## START Records for the exercise
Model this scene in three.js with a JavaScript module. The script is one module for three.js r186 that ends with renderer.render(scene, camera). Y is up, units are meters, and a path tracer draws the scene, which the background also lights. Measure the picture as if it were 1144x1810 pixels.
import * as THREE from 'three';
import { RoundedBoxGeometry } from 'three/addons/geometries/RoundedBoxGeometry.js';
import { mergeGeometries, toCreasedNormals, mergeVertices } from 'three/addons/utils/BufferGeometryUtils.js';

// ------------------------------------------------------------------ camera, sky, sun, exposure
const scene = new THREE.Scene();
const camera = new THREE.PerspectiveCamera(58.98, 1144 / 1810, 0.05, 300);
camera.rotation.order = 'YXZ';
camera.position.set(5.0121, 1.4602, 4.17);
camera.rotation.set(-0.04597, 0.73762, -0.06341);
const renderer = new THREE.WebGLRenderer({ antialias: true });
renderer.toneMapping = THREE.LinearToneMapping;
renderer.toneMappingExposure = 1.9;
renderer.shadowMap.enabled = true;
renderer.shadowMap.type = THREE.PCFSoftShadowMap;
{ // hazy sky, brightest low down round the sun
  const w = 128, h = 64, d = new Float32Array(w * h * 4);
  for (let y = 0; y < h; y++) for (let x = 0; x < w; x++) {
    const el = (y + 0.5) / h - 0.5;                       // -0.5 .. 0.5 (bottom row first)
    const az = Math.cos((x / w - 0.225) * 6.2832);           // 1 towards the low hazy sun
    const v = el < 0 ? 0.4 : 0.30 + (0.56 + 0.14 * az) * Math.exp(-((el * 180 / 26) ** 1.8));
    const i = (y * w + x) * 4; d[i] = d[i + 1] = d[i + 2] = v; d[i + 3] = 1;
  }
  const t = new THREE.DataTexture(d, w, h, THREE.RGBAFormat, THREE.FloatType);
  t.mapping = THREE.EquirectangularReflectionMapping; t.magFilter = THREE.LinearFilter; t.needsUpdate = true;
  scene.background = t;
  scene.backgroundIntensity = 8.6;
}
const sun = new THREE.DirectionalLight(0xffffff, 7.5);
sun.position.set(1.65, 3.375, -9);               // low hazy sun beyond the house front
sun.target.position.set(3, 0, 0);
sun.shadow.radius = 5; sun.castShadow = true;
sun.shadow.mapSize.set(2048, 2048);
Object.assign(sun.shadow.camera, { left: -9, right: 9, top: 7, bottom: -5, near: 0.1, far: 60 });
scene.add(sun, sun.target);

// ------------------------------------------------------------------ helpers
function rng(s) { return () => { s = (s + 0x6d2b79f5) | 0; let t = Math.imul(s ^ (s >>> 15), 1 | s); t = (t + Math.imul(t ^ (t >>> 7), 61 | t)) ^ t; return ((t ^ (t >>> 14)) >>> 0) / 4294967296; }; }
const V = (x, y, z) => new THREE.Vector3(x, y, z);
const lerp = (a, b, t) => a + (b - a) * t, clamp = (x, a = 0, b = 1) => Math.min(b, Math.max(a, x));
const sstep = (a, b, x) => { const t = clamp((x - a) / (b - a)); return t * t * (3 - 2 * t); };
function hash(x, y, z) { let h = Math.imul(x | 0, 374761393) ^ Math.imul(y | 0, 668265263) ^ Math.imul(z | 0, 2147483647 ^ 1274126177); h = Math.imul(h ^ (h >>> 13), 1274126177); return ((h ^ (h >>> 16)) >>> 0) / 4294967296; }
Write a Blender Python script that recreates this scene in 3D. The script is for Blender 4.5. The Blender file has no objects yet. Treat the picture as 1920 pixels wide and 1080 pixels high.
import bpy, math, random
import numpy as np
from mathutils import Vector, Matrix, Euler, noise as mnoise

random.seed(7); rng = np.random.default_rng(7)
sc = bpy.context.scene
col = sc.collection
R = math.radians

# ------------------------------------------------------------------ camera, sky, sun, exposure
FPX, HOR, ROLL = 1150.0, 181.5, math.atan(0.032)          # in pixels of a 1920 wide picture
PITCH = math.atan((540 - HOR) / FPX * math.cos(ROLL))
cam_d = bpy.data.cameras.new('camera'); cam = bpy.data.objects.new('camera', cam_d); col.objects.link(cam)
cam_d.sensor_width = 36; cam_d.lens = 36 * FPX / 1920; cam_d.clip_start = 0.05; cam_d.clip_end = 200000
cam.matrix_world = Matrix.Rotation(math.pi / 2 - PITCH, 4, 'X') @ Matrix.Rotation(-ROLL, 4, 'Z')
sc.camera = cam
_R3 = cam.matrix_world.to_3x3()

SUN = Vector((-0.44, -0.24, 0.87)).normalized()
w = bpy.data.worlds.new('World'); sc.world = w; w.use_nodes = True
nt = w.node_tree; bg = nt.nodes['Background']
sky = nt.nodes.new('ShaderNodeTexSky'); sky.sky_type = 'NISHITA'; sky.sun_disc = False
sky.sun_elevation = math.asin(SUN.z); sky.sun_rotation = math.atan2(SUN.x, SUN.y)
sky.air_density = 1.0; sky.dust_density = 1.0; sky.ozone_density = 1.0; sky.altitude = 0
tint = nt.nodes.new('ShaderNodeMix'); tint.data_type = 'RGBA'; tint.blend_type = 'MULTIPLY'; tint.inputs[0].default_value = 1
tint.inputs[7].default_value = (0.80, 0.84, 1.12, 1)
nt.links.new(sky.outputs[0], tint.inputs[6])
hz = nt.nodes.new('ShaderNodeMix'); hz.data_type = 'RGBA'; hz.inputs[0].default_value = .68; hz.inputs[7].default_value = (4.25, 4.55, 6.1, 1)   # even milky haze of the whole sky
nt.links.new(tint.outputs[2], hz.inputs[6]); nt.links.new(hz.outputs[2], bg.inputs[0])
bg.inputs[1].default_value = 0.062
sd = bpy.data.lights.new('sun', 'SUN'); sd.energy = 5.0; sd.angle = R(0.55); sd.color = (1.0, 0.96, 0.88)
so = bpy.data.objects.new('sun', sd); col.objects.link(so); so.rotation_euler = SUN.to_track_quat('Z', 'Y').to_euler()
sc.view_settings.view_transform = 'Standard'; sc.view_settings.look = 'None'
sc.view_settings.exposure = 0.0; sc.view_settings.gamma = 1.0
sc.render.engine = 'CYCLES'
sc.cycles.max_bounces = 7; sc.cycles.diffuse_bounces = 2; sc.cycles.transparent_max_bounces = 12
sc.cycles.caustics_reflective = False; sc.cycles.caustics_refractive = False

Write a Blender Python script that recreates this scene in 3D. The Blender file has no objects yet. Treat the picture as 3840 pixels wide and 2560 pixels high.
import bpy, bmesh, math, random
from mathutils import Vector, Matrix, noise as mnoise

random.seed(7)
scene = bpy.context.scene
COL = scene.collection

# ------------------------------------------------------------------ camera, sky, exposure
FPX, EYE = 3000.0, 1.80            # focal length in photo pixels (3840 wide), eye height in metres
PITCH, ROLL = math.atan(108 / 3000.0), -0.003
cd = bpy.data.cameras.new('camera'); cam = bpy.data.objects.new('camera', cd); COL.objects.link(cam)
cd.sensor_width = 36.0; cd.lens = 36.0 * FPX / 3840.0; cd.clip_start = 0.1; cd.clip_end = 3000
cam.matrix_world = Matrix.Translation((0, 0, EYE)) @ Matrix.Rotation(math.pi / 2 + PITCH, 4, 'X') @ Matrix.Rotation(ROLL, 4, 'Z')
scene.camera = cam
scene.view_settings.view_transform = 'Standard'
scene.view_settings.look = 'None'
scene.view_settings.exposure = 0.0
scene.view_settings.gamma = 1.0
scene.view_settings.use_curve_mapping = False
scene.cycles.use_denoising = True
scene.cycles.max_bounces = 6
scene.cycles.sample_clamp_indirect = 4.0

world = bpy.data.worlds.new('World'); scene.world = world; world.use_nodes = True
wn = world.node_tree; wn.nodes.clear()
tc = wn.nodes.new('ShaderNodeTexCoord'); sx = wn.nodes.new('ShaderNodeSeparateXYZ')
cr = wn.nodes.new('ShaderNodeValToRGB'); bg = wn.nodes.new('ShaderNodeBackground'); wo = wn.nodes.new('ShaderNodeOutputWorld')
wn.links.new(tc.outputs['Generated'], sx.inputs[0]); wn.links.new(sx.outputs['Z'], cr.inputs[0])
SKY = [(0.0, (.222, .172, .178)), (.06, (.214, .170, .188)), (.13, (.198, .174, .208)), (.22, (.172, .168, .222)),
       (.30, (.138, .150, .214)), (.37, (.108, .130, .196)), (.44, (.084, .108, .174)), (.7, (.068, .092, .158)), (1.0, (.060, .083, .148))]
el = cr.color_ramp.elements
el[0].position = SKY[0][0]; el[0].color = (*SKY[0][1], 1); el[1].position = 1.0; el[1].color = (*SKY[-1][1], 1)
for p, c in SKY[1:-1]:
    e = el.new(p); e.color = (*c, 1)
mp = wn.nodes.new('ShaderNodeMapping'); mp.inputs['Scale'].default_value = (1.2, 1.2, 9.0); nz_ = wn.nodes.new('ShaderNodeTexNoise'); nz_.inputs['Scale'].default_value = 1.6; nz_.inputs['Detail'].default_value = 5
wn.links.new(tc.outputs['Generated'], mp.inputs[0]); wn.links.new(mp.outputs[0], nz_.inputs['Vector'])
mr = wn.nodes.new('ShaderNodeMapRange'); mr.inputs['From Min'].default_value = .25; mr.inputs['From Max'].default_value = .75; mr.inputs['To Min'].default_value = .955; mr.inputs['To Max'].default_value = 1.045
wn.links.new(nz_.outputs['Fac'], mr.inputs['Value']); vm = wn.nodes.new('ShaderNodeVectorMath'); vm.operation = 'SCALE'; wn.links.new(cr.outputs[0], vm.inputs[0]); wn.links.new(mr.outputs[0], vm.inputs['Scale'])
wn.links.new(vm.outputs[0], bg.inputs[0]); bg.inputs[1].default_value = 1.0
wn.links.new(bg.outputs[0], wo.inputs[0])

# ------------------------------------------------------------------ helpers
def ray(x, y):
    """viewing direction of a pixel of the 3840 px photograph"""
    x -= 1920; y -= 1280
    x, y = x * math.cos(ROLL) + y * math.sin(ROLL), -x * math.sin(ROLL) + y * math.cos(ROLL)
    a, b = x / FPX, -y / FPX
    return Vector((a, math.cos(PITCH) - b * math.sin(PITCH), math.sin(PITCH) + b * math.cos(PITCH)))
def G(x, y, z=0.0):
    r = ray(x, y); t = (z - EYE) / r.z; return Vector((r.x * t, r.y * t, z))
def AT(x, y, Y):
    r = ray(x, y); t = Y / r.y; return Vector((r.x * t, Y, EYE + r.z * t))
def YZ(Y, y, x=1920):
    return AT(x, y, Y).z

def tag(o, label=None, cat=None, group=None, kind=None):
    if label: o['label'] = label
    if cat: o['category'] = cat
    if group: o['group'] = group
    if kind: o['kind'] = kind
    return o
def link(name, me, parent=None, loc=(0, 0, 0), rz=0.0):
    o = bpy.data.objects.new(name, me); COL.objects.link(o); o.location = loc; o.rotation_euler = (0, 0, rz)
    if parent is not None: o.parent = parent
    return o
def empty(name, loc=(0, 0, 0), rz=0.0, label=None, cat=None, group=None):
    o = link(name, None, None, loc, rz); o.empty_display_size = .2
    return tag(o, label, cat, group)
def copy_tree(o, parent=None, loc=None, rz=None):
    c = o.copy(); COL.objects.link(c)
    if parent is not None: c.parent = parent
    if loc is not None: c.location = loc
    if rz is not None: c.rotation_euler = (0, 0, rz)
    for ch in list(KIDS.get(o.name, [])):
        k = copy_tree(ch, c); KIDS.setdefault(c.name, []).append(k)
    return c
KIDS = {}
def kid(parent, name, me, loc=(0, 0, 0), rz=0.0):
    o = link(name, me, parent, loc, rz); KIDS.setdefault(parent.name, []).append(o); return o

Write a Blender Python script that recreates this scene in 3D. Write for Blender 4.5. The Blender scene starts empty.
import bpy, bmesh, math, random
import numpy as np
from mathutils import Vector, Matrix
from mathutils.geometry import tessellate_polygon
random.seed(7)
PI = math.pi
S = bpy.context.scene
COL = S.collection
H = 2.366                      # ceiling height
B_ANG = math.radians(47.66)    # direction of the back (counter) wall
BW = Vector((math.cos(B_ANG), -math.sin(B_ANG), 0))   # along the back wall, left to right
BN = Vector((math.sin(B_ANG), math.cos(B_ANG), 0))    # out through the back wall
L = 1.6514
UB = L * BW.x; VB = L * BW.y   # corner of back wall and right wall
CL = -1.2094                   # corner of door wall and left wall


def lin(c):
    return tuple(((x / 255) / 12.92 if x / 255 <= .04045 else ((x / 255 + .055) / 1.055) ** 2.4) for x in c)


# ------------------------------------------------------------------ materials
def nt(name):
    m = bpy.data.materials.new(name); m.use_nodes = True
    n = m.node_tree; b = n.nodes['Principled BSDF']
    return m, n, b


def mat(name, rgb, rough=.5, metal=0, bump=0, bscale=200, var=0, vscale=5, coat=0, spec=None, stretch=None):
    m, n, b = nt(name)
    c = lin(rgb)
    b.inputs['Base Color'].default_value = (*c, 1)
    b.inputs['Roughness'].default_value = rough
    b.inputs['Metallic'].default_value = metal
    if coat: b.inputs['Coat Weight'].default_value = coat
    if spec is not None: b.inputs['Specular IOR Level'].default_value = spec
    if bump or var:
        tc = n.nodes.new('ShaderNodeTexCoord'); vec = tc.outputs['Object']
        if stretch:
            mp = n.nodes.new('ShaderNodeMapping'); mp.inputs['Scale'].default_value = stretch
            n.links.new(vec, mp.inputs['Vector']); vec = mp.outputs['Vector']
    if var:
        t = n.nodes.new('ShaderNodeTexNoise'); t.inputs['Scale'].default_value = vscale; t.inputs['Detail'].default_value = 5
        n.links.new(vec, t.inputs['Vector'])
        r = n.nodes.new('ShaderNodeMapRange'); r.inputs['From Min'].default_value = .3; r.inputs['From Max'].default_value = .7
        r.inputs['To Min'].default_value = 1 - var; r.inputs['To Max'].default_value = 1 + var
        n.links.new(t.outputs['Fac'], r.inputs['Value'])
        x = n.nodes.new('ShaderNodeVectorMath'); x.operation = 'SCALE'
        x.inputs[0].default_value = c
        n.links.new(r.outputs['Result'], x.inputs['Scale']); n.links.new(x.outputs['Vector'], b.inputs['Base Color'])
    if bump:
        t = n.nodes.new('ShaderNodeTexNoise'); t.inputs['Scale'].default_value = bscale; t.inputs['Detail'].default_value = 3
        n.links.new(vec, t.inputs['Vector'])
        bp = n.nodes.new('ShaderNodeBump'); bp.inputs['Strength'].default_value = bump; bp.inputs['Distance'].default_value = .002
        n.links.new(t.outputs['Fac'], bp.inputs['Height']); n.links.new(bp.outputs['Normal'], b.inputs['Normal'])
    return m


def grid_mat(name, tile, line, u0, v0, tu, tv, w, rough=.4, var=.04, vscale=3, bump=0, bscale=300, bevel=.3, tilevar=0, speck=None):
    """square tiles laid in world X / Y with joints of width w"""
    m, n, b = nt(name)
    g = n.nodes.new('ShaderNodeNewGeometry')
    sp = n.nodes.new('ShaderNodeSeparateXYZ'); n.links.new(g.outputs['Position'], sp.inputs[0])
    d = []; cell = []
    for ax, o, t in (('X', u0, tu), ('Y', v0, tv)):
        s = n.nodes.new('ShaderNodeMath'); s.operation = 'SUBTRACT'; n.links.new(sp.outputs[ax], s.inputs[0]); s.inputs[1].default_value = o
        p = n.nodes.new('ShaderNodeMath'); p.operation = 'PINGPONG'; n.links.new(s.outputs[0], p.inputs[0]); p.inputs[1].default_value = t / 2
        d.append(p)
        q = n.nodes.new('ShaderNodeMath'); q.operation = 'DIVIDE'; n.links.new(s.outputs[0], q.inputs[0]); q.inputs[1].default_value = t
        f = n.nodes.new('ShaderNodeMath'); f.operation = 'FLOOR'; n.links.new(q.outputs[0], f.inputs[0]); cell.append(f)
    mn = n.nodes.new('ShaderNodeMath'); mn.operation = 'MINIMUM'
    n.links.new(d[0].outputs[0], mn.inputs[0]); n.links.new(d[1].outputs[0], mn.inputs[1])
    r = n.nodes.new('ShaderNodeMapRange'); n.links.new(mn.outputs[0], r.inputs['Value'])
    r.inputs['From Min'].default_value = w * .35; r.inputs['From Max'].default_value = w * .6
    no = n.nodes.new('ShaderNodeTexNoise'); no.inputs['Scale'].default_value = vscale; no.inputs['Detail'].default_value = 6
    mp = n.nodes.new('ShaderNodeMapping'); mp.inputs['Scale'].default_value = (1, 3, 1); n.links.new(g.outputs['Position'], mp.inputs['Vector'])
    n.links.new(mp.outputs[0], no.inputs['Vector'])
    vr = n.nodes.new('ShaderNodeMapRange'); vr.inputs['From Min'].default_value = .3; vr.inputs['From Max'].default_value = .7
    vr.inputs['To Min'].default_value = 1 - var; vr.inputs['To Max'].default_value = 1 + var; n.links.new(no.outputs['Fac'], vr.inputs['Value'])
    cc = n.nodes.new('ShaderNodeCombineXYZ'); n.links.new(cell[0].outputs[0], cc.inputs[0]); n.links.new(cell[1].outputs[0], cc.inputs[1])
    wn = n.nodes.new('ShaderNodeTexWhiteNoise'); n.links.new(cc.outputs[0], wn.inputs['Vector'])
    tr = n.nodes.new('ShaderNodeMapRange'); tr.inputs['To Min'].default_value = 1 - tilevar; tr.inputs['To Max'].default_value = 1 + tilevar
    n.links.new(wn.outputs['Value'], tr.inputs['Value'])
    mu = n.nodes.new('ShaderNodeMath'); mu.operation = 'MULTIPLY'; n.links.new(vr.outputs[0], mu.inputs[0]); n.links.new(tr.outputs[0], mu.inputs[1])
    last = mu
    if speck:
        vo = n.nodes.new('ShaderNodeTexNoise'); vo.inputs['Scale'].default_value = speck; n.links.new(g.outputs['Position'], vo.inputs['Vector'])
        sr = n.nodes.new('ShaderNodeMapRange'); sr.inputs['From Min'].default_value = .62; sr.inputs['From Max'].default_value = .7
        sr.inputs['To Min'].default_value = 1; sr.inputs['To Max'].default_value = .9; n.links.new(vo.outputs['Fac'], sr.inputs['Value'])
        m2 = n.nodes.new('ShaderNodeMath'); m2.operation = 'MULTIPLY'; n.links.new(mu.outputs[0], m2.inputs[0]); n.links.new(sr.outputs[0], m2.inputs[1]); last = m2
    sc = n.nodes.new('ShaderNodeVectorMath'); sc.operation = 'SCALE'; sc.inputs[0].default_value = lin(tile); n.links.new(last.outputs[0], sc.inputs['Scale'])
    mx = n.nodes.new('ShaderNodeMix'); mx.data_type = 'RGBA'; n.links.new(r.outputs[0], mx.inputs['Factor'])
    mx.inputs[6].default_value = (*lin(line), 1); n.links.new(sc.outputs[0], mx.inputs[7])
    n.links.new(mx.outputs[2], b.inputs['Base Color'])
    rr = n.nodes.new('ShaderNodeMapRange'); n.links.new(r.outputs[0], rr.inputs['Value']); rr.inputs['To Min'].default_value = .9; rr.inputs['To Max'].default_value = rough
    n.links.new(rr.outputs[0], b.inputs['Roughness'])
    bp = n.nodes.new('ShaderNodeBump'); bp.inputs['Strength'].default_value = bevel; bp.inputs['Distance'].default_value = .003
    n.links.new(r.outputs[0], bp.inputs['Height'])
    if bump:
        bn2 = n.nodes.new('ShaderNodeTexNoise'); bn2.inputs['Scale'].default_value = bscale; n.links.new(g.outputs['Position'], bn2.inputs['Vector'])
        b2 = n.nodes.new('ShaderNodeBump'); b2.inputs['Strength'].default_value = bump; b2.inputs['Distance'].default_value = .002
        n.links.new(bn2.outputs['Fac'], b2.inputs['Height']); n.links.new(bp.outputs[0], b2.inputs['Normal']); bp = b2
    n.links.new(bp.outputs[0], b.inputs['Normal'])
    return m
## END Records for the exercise
Given exercise: Give again, word for word, the lines starting at the line that has "scene starts empty." and ending at the line that has "return m, n, b", with both of those lines included and nothing else.

Expected output:
Write a Blender Python script that recreates this scene in 3D. Write for Blender 4.5. The Blender scene starts empty.
import bpy, bmesh, math, random
import numpy as np
from mathutils import Vector, Matrix
from mathutils.geometry import tessellate_polygon
random.seed(7)
PI = math.pi
S = bpy.context.scene
COL = S.collection
H = 2.366                      # ceiling height
B_ANG = math.radians(47.66)    # direction of the back (counter) wall
BW = Vector((math.cos(B_ANG), -math.sin(B_ANG), 0))   # along the back wall, left to right
BN = Vector((math.sin(B_ANG), math.cos(B_ANG), 0))    # out through the back wall
L = 1.6514
UB = L * BW.x; VB = L * BW.y   # corner of back wall and right wall
CL = -1.2094                   # corner of door wall and left wall


def lin(c):
    return tuple(((x / 255) / 12.92 if x / 255 <= .04045 else ((x / 255 + .055) / 1.055) ** 2.4) for x in c)


# ------------------------------------------------------------------ materials
def nt(name):
    m = bpy.data.materials.new(name); m.use_nodes = True
    n = m.node_tree; b = n.nodes['Principled BSDF']
    return m, n, b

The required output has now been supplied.